Tiller Elementary had a good reputation for its school culture.
“It was like a really big family,” said librarian Wanita Negherbon. “It was a school of excellence up there.”
Negherbon spent 18 years at Tiller and has been the K-12 librarian at Days Creek since the move. She helped move equipment and materials downriver, including books. Part of her job is to cycle out old books as discards as new ones come in.
“There are still a few books from our collection with the Tiller stamp, but fewer and fewer,” Negherbon said.
The memories of Tiller Elementary are faint for the five at Days Creek. But some stick out even 11 years later: The Tiller Olympics, helping at the annual hunter’s breakfast, daily walks around the school’s fitness path, and naps.
“My grammy was the lunchlady, so me and my brother would stay after school,” Harris said. “We’d play this pinball computer game while she finished up.”
Some memories reflect Tiller’s position on the frontier of wilderness.

“We had to go on lockdown because a guy was throwing bottles at aides,” Keegan Stufflebeam said. “We had to go on lockdown because of a cougar on the playground, a fox, a coyote. It butted right next to the forest.”
The town’s remoteness contributed to declining enrollment. When Days Creek consolidated into one school, it began accepting out-of-district students through its charter, increasing its enrollment and help stabilize its finances.
“Not many people live out there anymore,” said Stern, who lived in Canyonville but whose parents sent him to Tiller everyday in kindergarten. “It’s the middle of nowhere and no reason to have stores.”
The school’s closure was just another blow to the town. In 2022, the Umpqua National Forest announced it would move the Tiller Ranger Station to Canyonville.
“Things were going out of business in Tiller all at the same time,” Keegan Stufflebeam said. “It had a domino effect.”
Multiple generations of the Stufflebeam and Harris families went through Tiller before moving up to Days Creek.
“It used to be a big mill community and the forest service was active,” Harris said. “I think that there weren’t as many people living in Tiller. I don’t think they could keep the school going.”
The Tiller Elementary property was sold by the school district to a business entity called Global Shopping Mall, Inc. for $350,000 in 2018, which has yet to do anything to the school.
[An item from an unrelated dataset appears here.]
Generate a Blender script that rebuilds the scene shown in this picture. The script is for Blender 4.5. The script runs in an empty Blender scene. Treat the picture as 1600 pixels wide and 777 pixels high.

Blackberries creep up walls and windows have been broken. Pine trees have grown up in the beloved playground.

Negherbon can’t bear to go back to the school, preferring to leave the memories be. She has helped build the elementary culture over the past 11 years.
“With the elementary and the middle and high school students together, the younger students get the opportunity to see positive role models when they come down to help,” she said.
Parma Ferguson and Teresa Reed also moved, but have since retired. Third-grade teacher Sarah Hooper was hired by the district in Tiller Elementary’s last days, but ended up starting kindergarten at Days Creek in the fall of 2014.
“It’s sad now that the school is overgrown and not taken care of,” Lynn said. “But at the time it was like a new opportunity and the excitement of seeing a new environment.”